Adventus

"The central doctrine of Christianity, then, is not that God is a bastard. It is, in the words of the late Dominican theologian Herbert McCabe, that if you don’t love you’re dead, and if you do, they’ll kill you."--Terry Eagleton

"It is impossible for me to say in my book one word about all that music has meant in my life. How then can I hope to be understood?--Ludwig Wittgenstein

“The opposite of poverty is not wealth; the opposite of poverty is justice."--Bryan Stevenson

Wednesday, September 23, 2009

Neither in Sorrow Nor in Anger


I posted this in part because it was a reminder that the '60's were different; and in part because I've been listening to my old Judy Collins albums, albums with songs like this:

Tear down the walls, listen to freedom ringing out,
Tear down the walls, can't you hear the church bells singing out,
Give every man the chance to take his brother's hand,
Tear down the walls, tear down the walls.
chorus:
The music's everywhere, when every man is free,
The music's in the air that lights the road to liberty.
And while those lyrics, especially after the '70's when such earnestness turned into selfishness, sound almost childishly naive, something about their earnestness is true. Something about their optimism, their hopefulness, is inspiring. There's also something not at all naive about them, not on an album that includes "The Lonesome Death of Hattie Carrol" (a black service worker beaten to death in a hotel restaurant for inadvertently touching a white man. He was acquitted.) or "Medger Evers Lullaby." Racism may be alive and well in America to this good day, but it is nothing like it was only 45 years ago. Ms. Collins even introduces the songs "Red-Wing Blackbird" and "Coal Tattoo" (as fierce an indictment of corporations and the powerlessness of laborers as was ever put to music) by mentioning with some excited anticipation the President's Committee on Poverty, which will soon (as of the date of the recording) begin "to find out why we have the "invisible poor." There is a sense, in what are now historical documents like this, that America was founded on equality and freedom to pursue happiness, and that liberty comes from the people and their ability to help each other, not from their wallets or the stock market.
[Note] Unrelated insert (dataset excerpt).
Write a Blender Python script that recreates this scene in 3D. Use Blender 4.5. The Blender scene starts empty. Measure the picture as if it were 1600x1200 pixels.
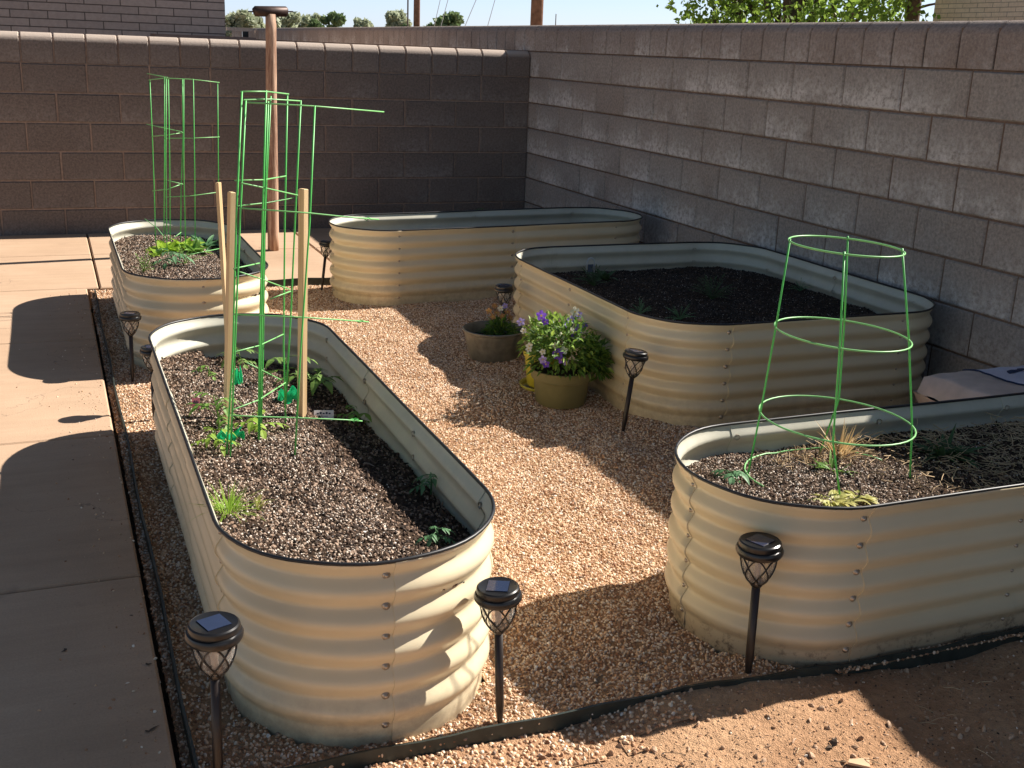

My, how times have changed.

Yes, the optimism and naivete of the '60's gave way to the crass hedonism of the '70's, where "free love" became "open marriage" and music became "disco". And it's unfair to blame the '70's alone, as they were merely the transition period to the '80's and Reaganomics and "yuppies" and "dinks" (Double Income No Kids) and the first really heady sense that anyone could get rich in America, and the purpose of America was to make people rich! And, of course, when you are trying to get rich or trying to stay rich, the dominant social moré is no longer "Give every man a chance to take his brother's hand [sic]," but: "Blow you, Jack! I got mine!" The pursuit of happiness goes quickly from being an invitation to the mountain, where you can buy wine without money and food without price, to a zero sum game, where your gain is my loss. And our politics is rapidly descending into this:

The Republican Party's strategy against health-care reform has been something of a kamikaze mission: destroy the bill through a strategy that also destroys the party, at least in the short-term. The hope is that if they win the war, they'll be in better shape come the 2010 midterms. Maybe that'll work. Maybe it won't.

But if it does work, it won't leave them in a better position to govern. What Republicans -- and, when they're out of power, Democrats -- are doing is essentially discrediting the political process. Piece by piece, bill by bill. The argument, essentially, is that politicians are untrustworthy and Congress is corrupt and interest groups are trying to do horrible things to you and problems are not being solved.

All these thing might be true, but they're being said, in this case, by politicians who want to take back Congress and start negotiating with interest groups to solve problems. That's not going to work terribly well, and for obvious reasons. Republicans may think they've found a clever strategy in making it hard for Democrats to govern, but what they're really doing is making it nearly impossible for anyone to govern. American politics is trapped in a cycle of minority obstruction, and though that's good for whomever the minority is at the moment, it's not particularly good for making progress on pressing issues.
The indictment of both parties is true if only because the Democrats have, since 1972, let the Republicans set the terms of the discussion, hold the national reins, lead the march into hell. We no longer question what government should do, only how much good or bad government will do to us. We no longer ask what we can do for each other; we only ask what we will be left, and who will leave us the most for our own.

I'm left thinking of the words of Walker Percy as the only words I have for this. Percy speaks to marriage and family, but it all begins there, as metaphor if not as fact.

What happened to marriage and family that it should have become a travail and a sadness?...God may be good, family and marriage and children and home may be good, grandma and grandpa may act wise, the Thanksgiving table may be groaning with God's goodness and bounty, all the folks healthy and happy, but something is missing...What is missing? Where did it go? I won't have it! I won't have it! Why this sadness here? Don't stand for it! Get up! Leave! Let the boat people sit down! Go live in a cave until you've found the thief who is robbing you. But at least protest! Stop, thief! What is missing? God? Find him!